Access で限界を感じたら SQL Server に移行するメリットは大きい
株式会社プロテック EIM 技術部電気技術チーム 山浦 義治氏 |
稼動した SQL Server によるシステムは、同社の業務効率を大きく向上させるものでした。
「まず、処理速度が大幅に向上しました。また、Access のフォームをそのまま利用して、入力は Access で行っているので、従来のシステムとの違和感がなく、他のスタッフもすぐに使えるようになりました。もちろん、データの抜けによる検証作業やファイルの破損などの不安もなくなりました」(同社 EIM 技術部部長代理 北瀬 啓典氏)。

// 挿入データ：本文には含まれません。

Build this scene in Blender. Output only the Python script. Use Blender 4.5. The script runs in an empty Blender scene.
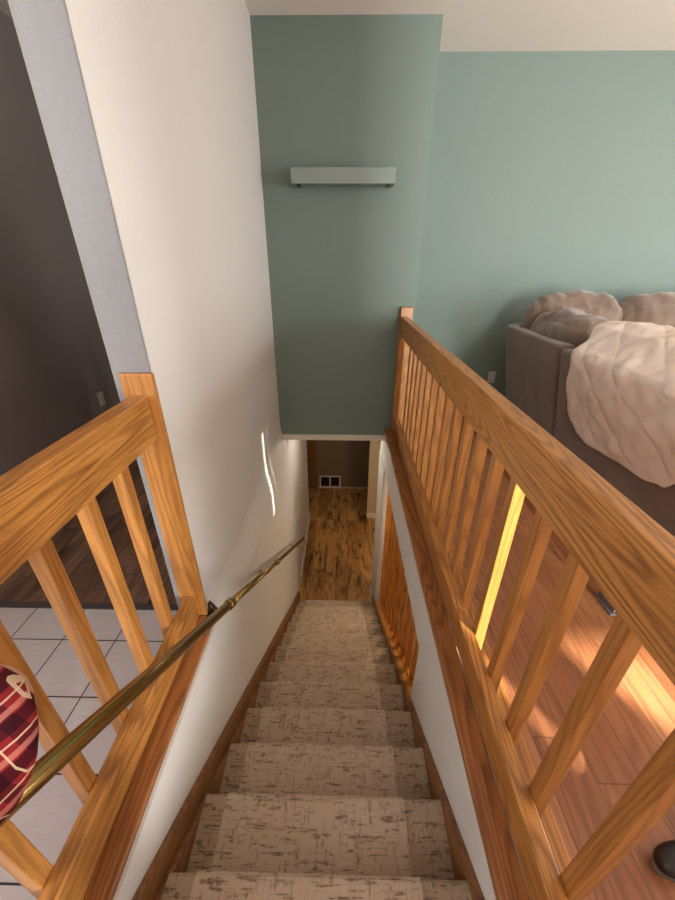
import bpy, bmesh, math, random
from mathutils import Vector, Matrix, noise
random.seed(7)
S = bpy.context.scene
COL = S.collection
R = math.radians

# ------------------------------------------------------------------ materials
def srgb(r, g, b):
    def f(c):
        c /= 255.0
        return c / 12.92 if c <= 0.04045 else ((c + 0.055) / 1.055) ** 2.4
    return (f(r), f(g), f(b), 1.0)

class NT:
    def __init__(s, name, rough=0.6, metal=0.0, spec=0.4):
        s.m = bpy.data.materials.new(name); s.m.use_nodes = True
        s.t = s.m.node_tree; s.b = s.t.nodes['Principled BSDF']
        s.b.inputs['Roughness'].default_value = rough
        s.b.inputs['Metallic'].default_value = metal
        s.b.inputs['Specular IOR Level'].default_value = spec
    def n(s, typ, **kw):
        nd = s.t.nodes.new(typ)
        for k, v in kw.items(): setattr(nd, k, v)
        return nd
    def l(s, a, b): s.t.links.new(a, b)
    def coords(s, scale=(1, 1, 1), rot=(0, 0, 0), rnd=True):
        tc = s.n('ShaderNodeTexCoord'); mp = s.n('ShaderNodeMapping')
        mp.inputs['Scale'].default_value = scale; mp.inputs['Rotation'].default_value = rot
        if rnd:
            oi = s.n('ShaderNodeObjectInfo')
            mu = s.n('ShaderNodeVectorMath', operation='SCALE'); mu.inputs[0].default_value = (7.3, 3.1, 5.7)
            s.l(oi.outputs['Random'], mu.inputs['Scale'])
            ad = s.n('ShaderNodeVectorMath', operation='ADD')
            s.l(tc.outputs['Object'], ad.inputs[0]); s.l(mu.outputs[0], ad.inputs[1])
            s.l(ad.outputs[0], mp.inputs['Vector'])
        else:
            s.l(tc.outputs['Object'], mp.inputs['Vector'])
        return mp.outputs[0]
    def noise(s, vec, scale=5, detail=2, rough=.5, dist=0):
        nd = s.n('ShaderNodeTexNoise'); s.l(vec, nd.inputs['Vector'])
        nd.inputs['Scale'].default_value = scale; nd.inputs['Detail'].default_value = detail
        nd.inputs['Roughness'].default_value = rough; nd.inputs['Distortion'].default_value = dist
        return nd.outputs['Fac']
    def ramp(s, fac, stops):
        nd = s.n('ShaderNodeValToRGB'); s.l(fac, nd.inputs[0]); e = nd.color_ramp.elements
        while len(e) < len(stops): e.new(.5)
        for el, (p, c) in zip(e, stops): el.position = p; el.color = c
        return nd.outputs[0]
    def math(s, op, a, b=None, c=None):
        nd = s.n('ShaderNodeMath', operation=op)
        for i, v in enumerate((a, b, c)):
            if v is None: continue
            if isinstance(v, (int, float)): nd.inputs[i].default_value = v
            else: s.l(v, nd.inputs[i])
        return nd.outputs[0]
    def mix(s, fac, a, b, blend='MIX'):
        nd = s.n('ShaderNodeMix', data_type='RGBA', blend_type=blend)
        for i, v in ((0, fac), (6, a), (7, b)):
            if isinstance(v, (int, float)): nd.inputs[i].default_value = v
            elif isinstance(v, tuple): nd.inputs[i].default_value = v
            else: s.l(v, nd.inputs[i])
        return nd.outputs[2]
    def base(s, c):
        if isinstance(c, tuple): s.b.inputs['Base Color'].default_value = c
        else: s.l(c, s.b.inputs['Base Color'])
    def bump(s, h, strength=.2, dist=.01):
        nd = s.n('ShaderNodeBump'); nd.inputs['Strength'].default_value = strength
        nd.inputs['Distance'].default_value = dist
        s.l(h, nd.inputs['Height']); s.l(nd.outputs[0], s.b.inputs['Normal'])

def paint(name, col, bump=.25, rough=.75, tex=90):
    t = NT(name, rough, spec=.25)
    v = t.coords(rnd=False)
    n = t.noise(v, tex, 3, .6); n2 = t.noise(v, 1.3, 2)
    dark = tuple(c * .93 for c in col[:3]) + (1,)
    t.base(t.mix(n2, dark, col)); t.bump(n, bump, .004)
    return t.m

def oak(name, axis, light, mid, dark, rough=.32, ring=26, spec=.5, ringscale=1.0):
    """stained oak, grain along axis 0/1/2 of the object"""
    t = NT(name, rough, spec=spec)
    al, ac = .75 * ringscale, 7.5 * ringscale
    sc = [ac, ac, ac]; sc[axis] = al
    v = t.coords(tuple(sc))
    n = t.noise(v, 1.0, 1.2, .4, .1)
    sc2 = [170, 170, 170]; sc2[axis] = 6
    v2 = t.coords(tuple(sc2)); p = t.noise(v2, 1.0, 3, .7)
    r = t.math('SINE', t.math('MULTIPLY_ADD', n, ring * 6.5, t.math('MULTIPLY', p, 2.2)))
    r = t.math('POWER', t.math('MULTIPLY_ADD', r, .5, .5), 2.2)
    sc3 = [28, 28, 28]; sc3[axis] = 1.1
    v3 = t.coords(tuple(sc3)); q = t.noise(v3, 1.0, 2, .5)
    c = t.mix(q, mid, light)
    c = t.mix(t.math('MULTIPLY', r, .60), c, dark)
    pf = t.math('MULTIPLY', t.math('SUBTRACT', p, .50), 4.0)
    pf = t.math('MINIMUM', t.math('MAXIMUM', pf, 0), .6)
    c = t.mix(pf, c, dark)
    t.base(c); t.bump(p, .12, .002)
    return t.m

OL, OM, OD = srgb(196, 139, 72), srgb(172, 113, 52), srgb(108, 64, 28)
oak_y = oak('honey_oak_lengthwise', 1, OL, OM, OD)
oak_z = oak('honey_oak_upright', 2, OL, OM, srgb(136, 84, 40), ring=15)
oak_cap = oak('honey_oak_cap', 1, srgb(172, 112, 60), srgb(144, 88, 44), srgb(94, 54, 27), ring=18)
oak_skirt = oak('oak_skirt', 1, srgb(150, 100, 50), srgb(120, 76, 36), srgb(84, 50, 22), rough=.45, ring=12)
oak_low = oak('orange_oak', 2, srgb(212, 146, 68), srgb(190, 120, 48), srgb(124, 70, 26), ring=12)

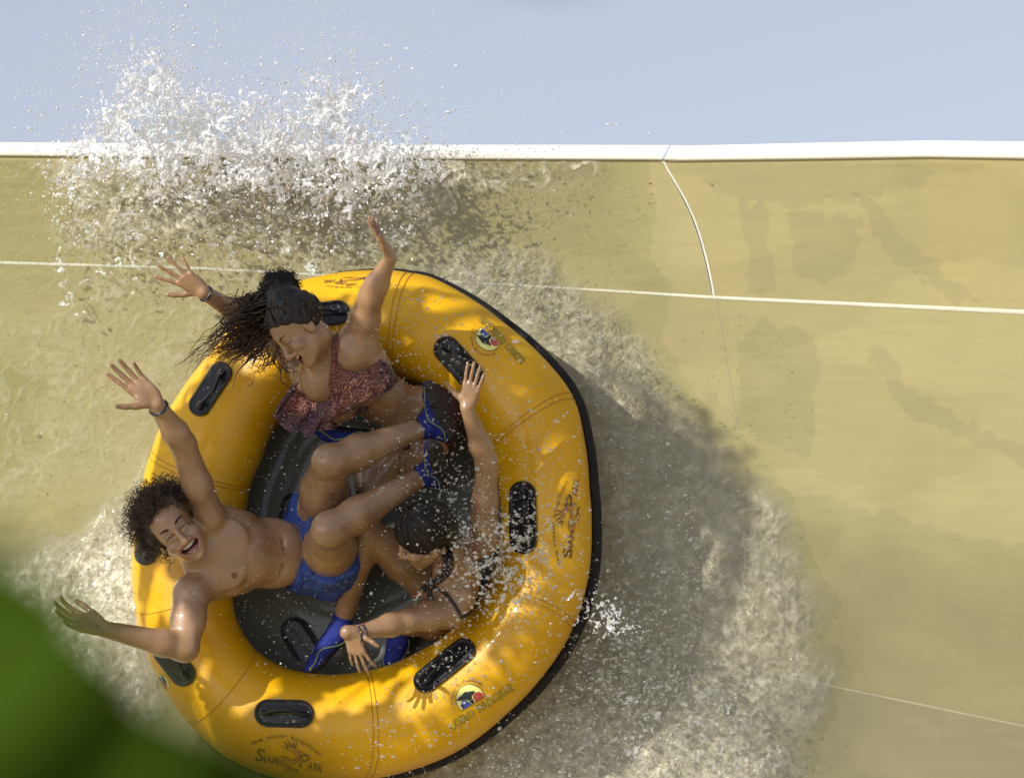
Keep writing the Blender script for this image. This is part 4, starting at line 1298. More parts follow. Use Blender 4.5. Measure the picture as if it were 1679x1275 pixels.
C_.cone(sL, T(.62, .11, .0), .052, .053, .03)
for q in (-1, 1): C_.cone(T(1.0, q * .03, -.01), T(.95, q * .11, -.01), .042, .046, .03)
C_.cone(T(1.0, .03, .0), T(.7, .06, .05), .045, .06, .03)
TOPP = [(512, 612), (500, 640), (512, 655), (532, 652), (539, 625), (543, 585), (541, 545), (552, 530), (556, 560), (553, 596), (566, 609), (585, 611), (606, 603), (625, 588), (640, 600), (655, 622),
        (640, 640), (612, 655), (560, 680), (520, 700), (470, 690), (462, 650), (488, 622), (497, 600)]
prism(C_, TOPP)
top_o = field_obj('ruffle_top', C_, M_pais, woman)
# ruffle: a flounce hanging from the neckline
g = np.random.default_rng(9)
topc = np.array([(497, 606), (496, 640), (512, 660), (535, 658), (560, 645), (590, 635), (622, 612), (642, 606)], float)
botc = np.array([(452, 668), (448, 688), (474, 704), (500, 711), (530, 708), (560, 694), (598, 672), (632, 640)], float)
nu, nv = 150, 14
u = np.linspace(0, 1, nu); ut = np.linspace(0, 1, len(topc))
k = np.hanning(13); k /= k.sum()
def sm(v_): return np.convolve(np.pad(v_, 6, mode='edge'), k, 'valid')
tx, ty, bx, by = [sm(np.interp(u, ut, c)) for c in (topc[:, 0], topc[:, 1], botc[:, 0], botc[:, 1])]
rows = []
for j in range(nv):
    v_ = j / (nv - 1)
    wob = np.sin(u * 46 + 1.2 * np.sin(u * 9)) * v_ ** 1.2
    x = tx + (bx - tx) * v_ + wob * 3.0; y = ty + (by - ty) * v_ + 3.2 * wob * np.sin(u * 5) + 3 * v_ * np.sin(u * 31)
    hs = []
    for xi, yi in zip(x, y):
        p_ = P(xi, yi, 1.0); q_ = front(C_, xi, yi, 1.0); q2 = front(F, xi, yi, .80)
        hh = -q_[1] if abs(q_[1] + 1.0) > 1e-3 else .5
        hs.append(min(hh, .66))
    hs = sm(sm(np.array(hs)))
    rows.append((x, y, hs + .008 + .030 * v_ + .013 * wob))
V_ = np.stack([PA(*r_) for r_ in rows], 1)
for off in (0,):
    v1 = V_.reshape(-1, 3); v2 = v1 + np.array([0, .002, 0])
    f = grid_faces(nu, nv)
    mesh_np('ruffle', *join([(v1, f[:, ::-1]), (v2, f)]), M_pais, top_o)
# shorts: dark patterned
M_dkc = pbr('dark_swim_cloth', (.012, .010, .014), .7, (.07, .016, .018), 60, .3, 90)
C_ = F.like()
C_.ell(T(-.02, 0, -.01), fr, (.138, .105, .103), .03)
m1 = T(-.05, .06, -.02)
C_.chain([m1, m1 * .45 + k1 * .55], [.094, .084], .02); m2 = T(-.1, -.04, -.05); C_.chain([m2, m2 * .5 + k2 * .5], [.094, .082], .02)
clip_halfspace(C_, T(.13, 0, 0), a_)
field_obj('swim_bottoms', C_, M_dkc, woman)
# hair
HB = Field(HW.c - .24, HW.c + .24, .004)
HB.ell(HW.w((0, .038, -.016)), HW.fr, np.array([.083, .088, .100]) * .97, .01)
clip_halfspace(HB, HW.w((0, .05, .040)), unit(np.array([0, -.72, .70]) @ HW.fr))
bun_c = P(459, 474, .62)
HB.ell(bun_c, np.eye(3), (.050, .048, .046), .02)
HB.cone(HW.w((0, .11, -.04)), bun_c, .055, .045, .03)
act = np.argwhere(np.abs(HB.a) < .03); pp = HB.lo + act * HB.v
HB.a[act[:, 0], act[:, 1], act[:, 2]] += ((noise3(pp[:, 0] * 55 + 50, pp[:, 1] * 55 + 50, pp[:, 2] * 55 + 50, 8) - .5) * .012).astype(np.float32)
hw_o = field_obj('hair', HB, M_hair_d, wom_b)
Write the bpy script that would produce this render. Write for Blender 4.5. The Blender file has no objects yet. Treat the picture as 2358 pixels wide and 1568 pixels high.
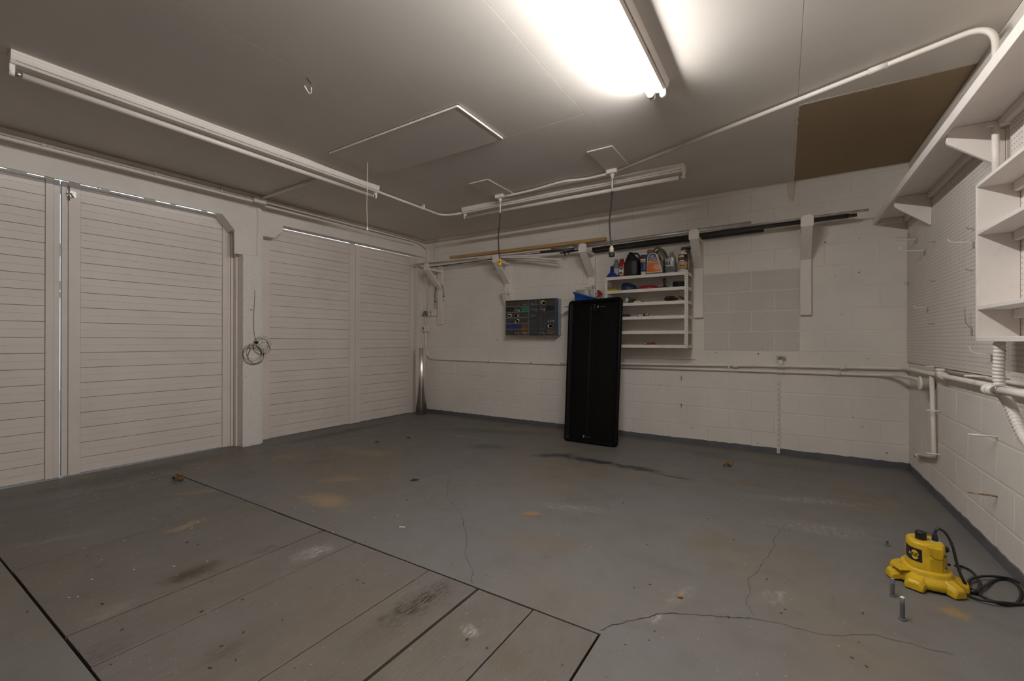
import bpy, bmesh, math, random
import numpy as np
from mathutils import Vector, Matrix
random.seed(7)
C = bpy.context.scene.collection
S = bpy.context.scene
PI = math.pi

# ---------------------------------------------------------------- camera, world, exposure
F_PX, YAW, PITCH, ROLL, CAM_H = 995.37, math.radians(32.0977), math.radians(0.0613), math.radians(0.0688), 1.137
YB, XR, ZC = 5.1153, 0.9443, 2.7267           # back wall, right wall, ceiling
XL, AL = -4.8792, math.radians(-1.8333)       # left wall: corner with the back wall and its turn
FW = np.array([-math.sin(YAW)*math.cos(PITCH), math.cos(YAW)*math.cos(PITCH), math.sin(PITCH)])
_r = np.array([math.cos(YAW), math.sin(YAW), 0.]); _u = np.cross(_r, FW)
RT = _r*math.cos(ROLL)+_u*math.sin(ROLL); UP = -_r*math.sin(ROLL)+_u*math.cos(ROLL)
cam = bpy.data.cameras.new('camera'); co = bpy.data.objects.new('camera', cam); C.objects.link(co)
cam.sensor_width = 36.0; cam.lens = F_PX/2358*36; cam.clip_start = 0.02
M = Matrix(((RT[0], UP[0], -FW[0], 0), (RT[1], UP[1], -FW[1], 0), (RT[2], UP[2], -FW[2], CAM_H), (0, 0, 0, 1)))
co.matrix_world = M
S.camera = co
S.view_settings.view_transform = 'Standard'; S.view_settings.look = 'None'
S.view_settings.exposure = 0.0; S.view_settings.gamma = 1.0; S.view_settings.use_curve_mapping = False
S.cycles.use_denoising = True
S.cycles.max_bounces = 14; S.cycles.diffuse_bounces = 8
S.cycles.sample_clamp_indirect = 6.0
W = bpy.data.worlds.new('sky'); S.world = W; W.use_nodes = True
_b = W.node_tree.nodes['Background']; _b.inputs[0].default_value = (0.72, 0.86, 1.0, 1); _b.inputs[1].default_value = 5.0
TUBE_POWER = 168.0
TUBE_COL = (1.0, 0.975, 0.945)

# ---------------------------------------------------------------- measuring helpers: photo point -> point on a real plane
def hit(px, py, n, d):
    k = FW+RT*(px-1179)/F_PX-UP*(py-784)/F_PX; n = np.array(n, float); c = np.array([0, 0, CAM_H])
    return Vector(c+k*((d-c@n)/(k@n)))
LD = np.array([math.sin(AL), -math.cos(AL), 0]); LN = np.array([math.cos(AL), math.sin(AL), 0]); BL = np.array([XL, YB, 0])
def bk(x, y, o=0): return hit(x, y, (0, 1, 0), YB-o)
def rt(x, y, o=0): return hit(x, y, (1, 0, 0), XR-o)
def cl(x, y, o=0): return hit(x, y, (0, 0, 1), ZC-o)
def fl(x, y, z=0): return hit(x, y, (0, 0, 1), z)
LWM = Matrix(((LD[0], LN[0], 0, XL), (LD[1], LN[1], 0, YB), (0, 0, 1, 0), (0, 0, 0, 1)))   # (along the left wall, into the room, up)

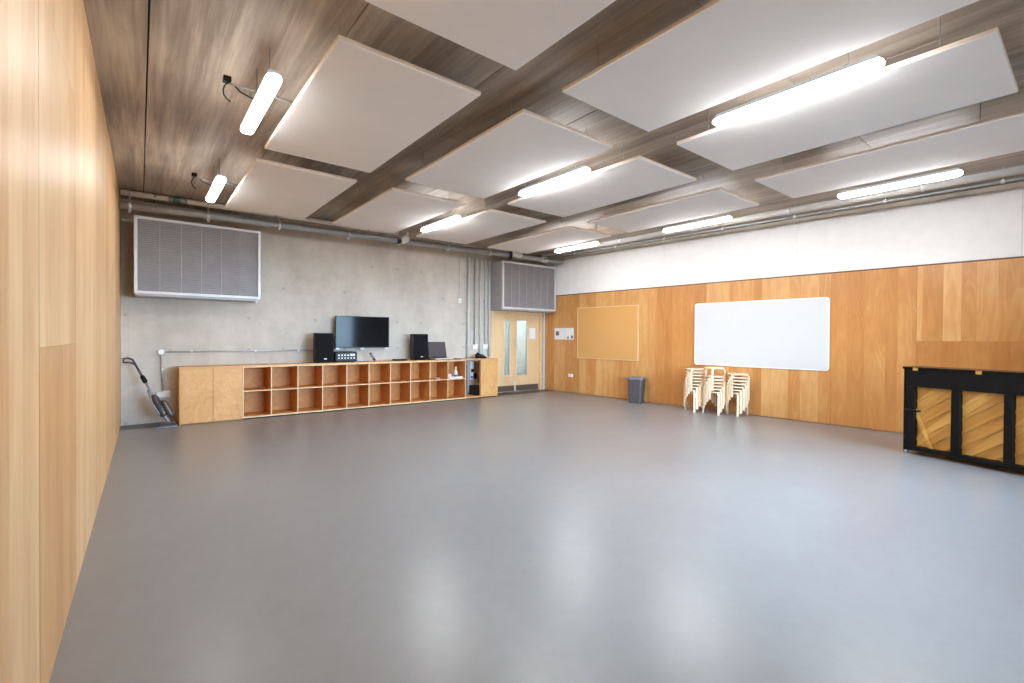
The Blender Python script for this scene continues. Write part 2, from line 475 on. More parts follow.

「社内システムとしては、データ競合もないので業務が大幅に改善されています。SQL Server をもっと早く知っていればよかったと思っています。Access の限界がどこにあるかを手探り状態で行っているよりも、ある程度限界だと感じたら SQL Server に移行する方が非常にメリットがあると思います」(山浦氏)。
現在、同社では、処理能力とパフォーマンスの向上だけでなく、SQL Server をさらに業務に活かすために、2006 年 8 月から社員に向けて「改善シート」を配り、入力作業やシステム上の改善点、さらに統計データを有効活用する方法などを募り、より一層の活用に向けて準備中です。また、現場事務所とも VPN を利用した PHS での通信などによって、より効率的なデータ通信を行う予定です。
データ競合、クライアント数の増加などに対して、積極的にシステムをアップサイジングすることによって解決した同社では、これからもデータベースを活用してさらなる業務の効率化を図っていくことでしょう。